Popracowano też nad strzelaniem, które nie jest najważniejszym aspektem tej gry, jednak go nie unikniecie. Slade dysponuje dwoma typami broni palnej, którą możemy ulepszyć, ekwipując w odpowiednie sloty dodatkowe ulepszenia zmieniające to, jak działa pistolet i karabin. I tak, są „buildy” powodujące, że każde starcie staje się trywialne. Więc szukajcie, korzystajcie i cieszcie się ze swobody, jaką daje ten tytuł.

Zależnie od sposobu gry, Outcast – A New Beginning będzie produkcją wyjątkowo długą, jeśli zapragniecie zrobić wszystko, albo nadzwyczajnie krótką i pozostawiającą uczucie niedosytu, jeśli zdecydujecie się na zaliczanie wyłącznie rzeczy związanych z wątkiem fabularnym. Kilkanaście godzin to jest takie absolutne minimum, jakie trzeba poświęcić tej grze, by ją ukończyć.

Zadowoleni będą przede wszystkim fani

recenzja Outcast – A New Beginning. Eksploracja

Oczywiście to nie jest gra bez wad. Czasami widać w Outcast – A New Beginning braki budżetowe w reżyserii scenek, którym brakuje należytej powagi. Choć z drugiej strony, jeśli ktoś się uprze, to może potraktować to jako kolejny list miłosny do kolorowych lat 90., czemu nie. Błędy niestety zdarzały mi się dokuczać, choć niezbyt często i o części twórcy wiedzą, zapowiadając już, że premierowa łatka poprawki losowe spadki animacji, które występują w trakcie podróży po Adelphie.

Wizualnie gra jest przyjemna dla oka. Większa w tym zasługa designu lokacji i odpowiedniej kolorystyki aniżeli wysokiej jakości modelom, ostrym jak żyleta teksturom i zaawansowanej fizyce. Twórcy poszli w nieco innym kierunku i ciężko się o to obrażać, nie każda gra musi żyłować sprzęty do maksimum, by można było się nią cieszyć, prawda? Pochwalić też wypada przyjemną dla ucha ścieżkę dźwiękową, mocno nawiązującą do poprzednika oraz polskie tłumaczenie. Na większe błędy nie trafiłem, więc osoby nieradzące sobie z angielskim mogą spokojnie włączyć opcję napisów (dubbingu nie polecam, jest taki sobie). No i pamiętajcie o korzystaniu z glosariusza, mnóstwo tutaj określeń, w których łatwo się pogubić. Jesteśmy przecież na obcej planecie, nieprawdaż?

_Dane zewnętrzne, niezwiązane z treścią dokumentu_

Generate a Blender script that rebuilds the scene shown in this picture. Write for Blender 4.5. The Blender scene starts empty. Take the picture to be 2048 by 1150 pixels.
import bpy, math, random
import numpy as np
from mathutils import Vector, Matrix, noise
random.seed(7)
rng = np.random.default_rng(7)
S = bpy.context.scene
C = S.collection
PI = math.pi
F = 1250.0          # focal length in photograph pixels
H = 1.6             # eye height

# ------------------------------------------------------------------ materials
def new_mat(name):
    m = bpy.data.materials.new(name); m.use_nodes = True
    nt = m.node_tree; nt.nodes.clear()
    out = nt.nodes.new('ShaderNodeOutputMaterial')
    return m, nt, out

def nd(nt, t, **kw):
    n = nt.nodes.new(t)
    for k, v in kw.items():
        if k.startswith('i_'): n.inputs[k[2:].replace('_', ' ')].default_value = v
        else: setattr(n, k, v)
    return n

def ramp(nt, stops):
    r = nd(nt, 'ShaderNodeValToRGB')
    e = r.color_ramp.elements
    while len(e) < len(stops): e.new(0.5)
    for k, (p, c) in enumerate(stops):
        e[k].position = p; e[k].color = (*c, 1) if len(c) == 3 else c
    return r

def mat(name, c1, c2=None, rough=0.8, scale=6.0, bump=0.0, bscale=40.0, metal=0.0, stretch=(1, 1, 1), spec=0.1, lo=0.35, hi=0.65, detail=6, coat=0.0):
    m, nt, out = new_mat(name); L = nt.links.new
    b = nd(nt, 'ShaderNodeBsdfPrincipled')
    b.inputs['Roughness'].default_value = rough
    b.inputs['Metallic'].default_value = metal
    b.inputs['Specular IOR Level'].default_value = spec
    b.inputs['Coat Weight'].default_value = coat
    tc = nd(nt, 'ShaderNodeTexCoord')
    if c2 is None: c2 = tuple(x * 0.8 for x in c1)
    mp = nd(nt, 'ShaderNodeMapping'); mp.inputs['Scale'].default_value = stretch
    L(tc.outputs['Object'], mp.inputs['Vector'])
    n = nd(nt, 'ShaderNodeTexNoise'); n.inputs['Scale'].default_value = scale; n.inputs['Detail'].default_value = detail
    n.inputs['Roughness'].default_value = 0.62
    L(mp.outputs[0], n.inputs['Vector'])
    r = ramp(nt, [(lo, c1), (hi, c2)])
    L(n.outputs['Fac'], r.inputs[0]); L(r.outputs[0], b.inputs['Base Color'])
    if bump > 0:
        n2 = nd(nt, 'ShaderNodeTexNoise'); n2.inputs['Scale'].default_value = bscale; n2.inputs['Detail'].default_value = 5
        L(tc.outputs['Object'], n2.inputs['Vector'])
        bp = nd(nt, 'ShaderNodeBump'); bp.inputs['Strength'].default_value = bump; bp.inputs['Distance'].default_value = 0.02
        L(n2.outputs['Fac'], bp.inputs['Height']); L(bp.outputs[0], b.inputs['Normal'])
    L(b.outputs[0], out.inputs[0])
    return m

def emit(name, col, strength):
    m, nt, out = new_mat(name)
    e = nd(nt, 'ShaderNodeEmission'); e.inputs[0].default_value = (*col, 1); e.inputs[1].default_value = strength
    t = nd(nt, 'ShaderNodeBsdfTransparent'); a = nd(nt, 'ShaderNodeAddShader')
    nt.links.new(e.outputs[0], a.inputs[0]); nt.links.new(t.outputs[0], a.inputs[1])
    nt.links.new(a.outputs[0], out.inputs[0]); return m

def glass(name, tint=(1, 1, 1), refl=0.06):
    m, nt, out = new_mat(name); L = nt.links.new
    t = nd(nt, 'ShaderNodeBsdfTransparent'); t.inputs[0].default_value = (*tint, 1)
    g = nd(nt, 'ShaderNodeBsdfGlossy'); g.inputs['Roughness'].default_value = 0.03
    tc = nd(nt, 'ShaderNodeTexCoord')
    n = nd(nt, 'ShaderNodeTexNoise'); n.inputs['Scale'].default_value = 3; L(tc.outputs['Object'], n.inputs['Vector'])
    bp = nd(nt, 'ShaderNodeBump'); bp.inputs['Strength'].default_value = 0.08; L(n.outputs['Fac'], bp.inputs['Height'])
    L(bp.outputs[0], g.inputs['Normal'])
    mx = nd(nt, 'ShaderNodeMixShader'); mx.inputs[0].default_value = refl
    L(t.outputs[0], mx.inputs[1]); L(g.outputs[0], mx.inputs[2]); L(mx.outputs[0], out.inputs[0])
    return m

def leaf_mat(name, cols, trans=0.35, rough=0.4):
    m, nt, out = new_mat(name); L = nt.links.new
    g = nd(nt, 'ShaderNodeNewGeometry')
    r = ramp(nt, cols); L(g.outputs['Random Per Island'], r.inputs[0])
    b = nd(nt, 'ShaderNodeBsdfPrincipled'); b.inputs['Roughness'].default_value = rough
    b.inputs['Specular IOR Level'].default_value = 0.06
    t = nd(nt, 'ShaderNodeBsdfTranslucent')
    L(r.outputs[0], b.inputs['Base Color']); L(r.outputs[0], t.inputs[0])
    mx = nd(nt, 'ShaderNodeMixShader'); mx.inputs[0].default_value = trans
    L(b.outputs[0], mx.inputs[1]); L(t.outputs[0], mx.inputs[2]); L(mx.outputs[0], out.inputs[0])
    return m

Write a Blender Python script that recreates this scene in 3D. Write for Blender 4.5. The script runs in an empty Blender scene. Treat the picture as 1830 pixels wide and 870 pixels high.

Dla kogo jest więc Outcast – A New Beginning? Przede wszystkim dla fanów oryginału, którzy z uśmiechem wrócą na nowe-stare śmiecie. A co z pozostałymi graczami? Otwarty świat nie jest już żadną nowinką, więc Was ciężej będzie mi przekonać recenzją Outcast – A New Beginning do zakupu. Warto jednak spojrzeć na ten tytuł przychylnym okiem, bo mamy jednak do czynienia z nieco innym podejściem do otwartego świata. Więcej tu przygody, aniżeli odhaczania kolejnych punktów na mapie, zbierając przy okazji tonę złomu do craftingu.

Ocena - recenzja gry Outcast: A New Beginning

Atuty

  • Adelpha to wielki i przepiękny świat stworzony na potrzeby tej gry
  • Gra mocniej stawia na element przygodowy, poznawanie świata aniżeli pozostałe openworldy
  • System ulepszenia broni daje sporo swobody
  • Poza samym początkiem nie jesteśmy prowadzeni za rękę
  • Oprawa dźwiękowa
  • Polska wersja (napisy)

Wady

  • Problemy techniczne
  • Główny wątek rozwadnia się w morzu pobocznych zadań
  • Interfejsowi do śledzenia questów daleko do wygody
  • Polski dubbing

Outcast – A New Beginning to gra stojąca jedną nogą w latach 90., drugą we współczesności. W tym wypadku dziedzictwo nie jest kotwicą ciągnącą projekt na dno. Choć produkcji będzie ciężko o uwagę graczy w dobie popularności gier z otwartym światem, to warto mimo wszystko mieć na nią oko.